What happened in the High Court yesterday?
The Financial Regulator made, and was granted, an application to have joint provisional administrators appointed to Quinn Healthcare and Quinn Direct, which offers motor, home and business policies.
Is the move significant?
Very. Quinn Insurance is the second biggest insurer operating in the Irish market.
It has 19 per cent of the motor insurance market, 3 per cent of the property insurance market and 13 per cent of the public liability market.
Quinn Healthcare has about 400,000 customers and the companies employ almost 2,800 people in Ireland and Britain.
How has Quinn Insurance responded to the latest moves?
Angrily. It described the court action as “deeply disappointing in the context of the continued profitability of the group, which is currently in excess of €20 million per month”, and the company said it thought that the issues could have been resolved “to the benefit of all in a relatively short space of time”.
It stressed that its business outside of Quinn Healthcare and Quinn Direct, including its life assurance arm, were unaffected.
If Quinn Insurance is so profitable, why was the administration order sought?
Counsel for the regulator told the High Court that the company had “significantly breached” its solvency ratios.
It heard that subsidiaries of Quinn Insurance had made guarantees in relation to the group’s assets which reduced the amount of cover for policyholders’ liabilities and was told that its assets were reduced by €448 million. The court was also told that Quinn had gone from having assets-over-liabilities of some €200 million to an excess of liabilities of more than €200 million.
Should Quinn’s customers be worried?
No. People who have policies with the affected elements of this company continue to be covered. Both Quinn Healthcare and Quinn Direct remain open for business and the Financial Regulator has stressed that consumers will be able to renew policies, take out new business and expect payouts on all “valid claims” in the normal way.
What about potential customers?
There is nothing to stop people within the Republic taking out new policies with Quinn Insurance, which will now come under the remit of the provisional administrators and Central Bank staff.
However, the Financial Regulator has ordered the company to stop writing new business in the UK.

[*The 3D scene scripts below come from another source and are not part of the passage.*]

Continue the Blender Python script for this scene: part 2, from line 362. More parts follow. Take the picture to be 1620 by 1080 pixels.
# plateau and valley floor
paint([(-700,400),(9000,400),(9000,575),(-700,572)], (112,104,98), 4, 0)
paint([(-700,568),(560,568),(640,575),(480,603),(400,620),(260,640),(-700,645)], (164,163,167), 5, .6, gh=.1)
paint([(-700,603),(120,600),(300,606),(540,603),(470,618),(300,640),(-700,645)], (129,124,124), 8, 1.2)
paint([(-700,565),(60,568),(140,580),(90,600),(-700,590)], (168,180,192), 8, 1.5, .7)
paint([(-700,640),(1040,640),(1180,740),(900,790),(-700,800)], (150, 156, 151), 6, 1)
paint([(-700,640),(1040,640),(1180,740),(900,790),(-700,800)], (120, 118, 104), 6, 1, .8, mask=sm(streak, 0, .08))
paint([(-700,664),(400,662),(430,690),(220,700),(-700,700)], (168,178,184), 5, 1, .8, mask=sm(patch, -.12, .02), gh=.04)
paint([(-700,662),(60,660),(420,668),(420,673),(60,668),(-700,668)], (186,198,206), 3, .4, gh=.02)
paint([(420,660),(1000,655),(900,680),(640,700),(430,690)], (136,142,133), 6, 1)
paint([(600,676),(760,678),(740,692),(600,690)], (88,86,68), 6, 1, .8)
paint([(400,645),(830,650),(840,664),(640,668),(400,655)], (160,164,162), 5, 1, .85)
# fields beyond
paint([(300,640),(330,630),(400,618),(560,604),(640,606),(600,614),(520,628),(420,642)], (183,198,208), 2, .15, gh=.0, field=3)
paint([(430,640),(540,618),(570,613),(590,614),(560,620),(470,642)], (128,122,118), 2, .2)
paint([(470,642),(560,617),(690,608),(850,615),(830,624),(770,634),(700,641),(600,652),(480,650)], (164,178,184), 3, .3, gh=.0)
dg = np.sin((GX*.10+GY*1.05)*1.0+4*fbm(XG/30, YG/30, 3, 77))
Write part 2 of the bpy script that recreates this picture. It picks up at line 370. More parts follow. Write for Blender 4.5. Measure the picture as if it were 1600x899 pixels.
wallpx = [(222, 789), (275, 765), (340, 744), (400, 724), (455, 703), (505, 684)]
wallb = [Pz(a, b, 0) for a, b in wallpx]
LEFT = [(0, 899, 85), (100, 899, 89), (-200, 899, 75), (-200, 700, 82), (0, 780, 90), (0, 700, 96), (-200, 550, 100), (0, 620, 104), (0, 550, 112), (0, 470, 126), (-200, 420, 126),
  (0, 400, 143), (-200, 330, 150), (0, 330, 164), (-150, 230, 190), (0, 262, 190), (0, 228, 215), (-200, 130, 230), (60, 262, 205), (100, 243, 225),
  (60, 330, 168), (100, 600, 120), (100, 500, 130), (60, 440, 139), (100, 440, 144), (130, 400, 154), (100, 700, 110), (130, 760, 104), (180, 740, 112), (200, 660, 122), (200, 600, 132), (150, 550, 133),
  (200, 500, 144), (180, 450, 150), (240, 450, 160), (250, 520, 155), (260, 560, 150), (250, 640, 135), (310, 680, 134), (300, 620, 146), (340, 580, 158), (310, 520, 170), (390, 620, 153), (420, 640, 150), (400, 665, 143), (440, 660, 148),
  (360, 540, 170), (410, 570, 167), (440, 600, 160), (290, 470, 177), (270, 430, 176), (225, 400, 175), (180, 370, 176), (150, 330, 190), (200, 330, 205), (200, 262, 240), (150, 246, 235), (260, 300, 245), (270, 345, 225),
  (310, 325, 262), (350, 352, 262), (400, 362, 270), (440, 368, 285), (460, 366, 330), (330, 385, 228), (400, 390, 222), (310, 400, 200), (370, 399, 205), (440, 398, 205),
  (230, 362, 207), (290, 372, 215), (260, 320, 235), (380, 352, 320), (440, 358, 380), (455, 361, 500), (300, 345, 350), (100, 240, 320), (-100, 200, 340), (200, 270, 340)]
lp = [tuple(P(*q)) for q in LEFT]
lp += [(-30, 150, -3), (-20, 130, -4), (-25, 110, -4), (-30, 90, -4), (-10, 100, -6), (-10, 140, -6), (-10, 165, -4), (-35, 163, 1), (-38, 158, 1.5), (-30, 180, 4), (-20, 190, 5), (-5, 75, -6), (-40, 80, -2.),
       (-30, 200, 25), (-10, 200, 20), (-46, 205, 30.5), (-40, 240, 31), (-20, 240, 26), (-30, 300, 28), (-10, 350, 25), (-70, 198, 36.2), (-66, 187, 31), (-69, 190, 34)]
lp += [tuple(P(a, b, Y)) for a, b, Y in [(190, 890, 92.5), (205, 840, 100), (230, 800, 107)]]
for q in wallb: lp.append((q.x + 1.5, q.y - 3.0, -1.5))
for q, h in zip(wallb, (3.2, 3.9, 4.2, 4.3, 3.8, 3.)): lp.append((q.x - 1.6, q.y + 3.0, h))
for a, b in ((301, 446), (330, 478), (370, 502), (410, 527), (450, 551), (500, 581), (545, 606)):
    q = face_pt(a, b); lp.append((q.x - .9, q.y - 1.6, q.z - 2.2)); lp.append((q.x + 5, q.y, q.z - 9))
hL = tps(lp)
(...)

Can consumers, who have paid premiums in advance, get refunds if they leave the company before the policy term ends?
No, when an insurance company enters administration, its customers do not have a legitimate reason to break the terms of their contract.
The company continues to honour its side of the bargain by continuing to offer cover, so there is no legally valid reason to break the agreement.
Irish brokers were said to be inundated with inquiries from clients yesterday, with many expressing concerns about claim payments while others were asking whether or not to renew their policies with Quinn.
Consumers who are concerned can contact their broker but should be wary of making knee-jerk responses to the latest developments.
What happens next?
In the short term, probably very little. The administration process can be a long one. There are three scenarios which could come to pass:
the company could come out of administration as a profitable, independent concern and continue to trade just as it has done in the past;
it could come out of administration and be sold to a rival operator who would assume any of its losses;
it could remain in administration ahead of a long wind-up.
Have we been here before?
Yes, but not for a long time. In 1983, the motor insurance company PMPA, which was then the biggest motor insurer in the State, went into administration after it got into serious financial difficulties.
That administration process took six years. The PMPA workforce fell from 2,300 to about 800 and the company was restored to profitability before ultimately being bought by AXA Insurance.
Two years later, a similar fate befell the Insurance Corporation of Ireland (ICI), which was part of AIB. Its profitable life assurance arm was sold to Prudential which was later acquired by Irish Permanent Building Society.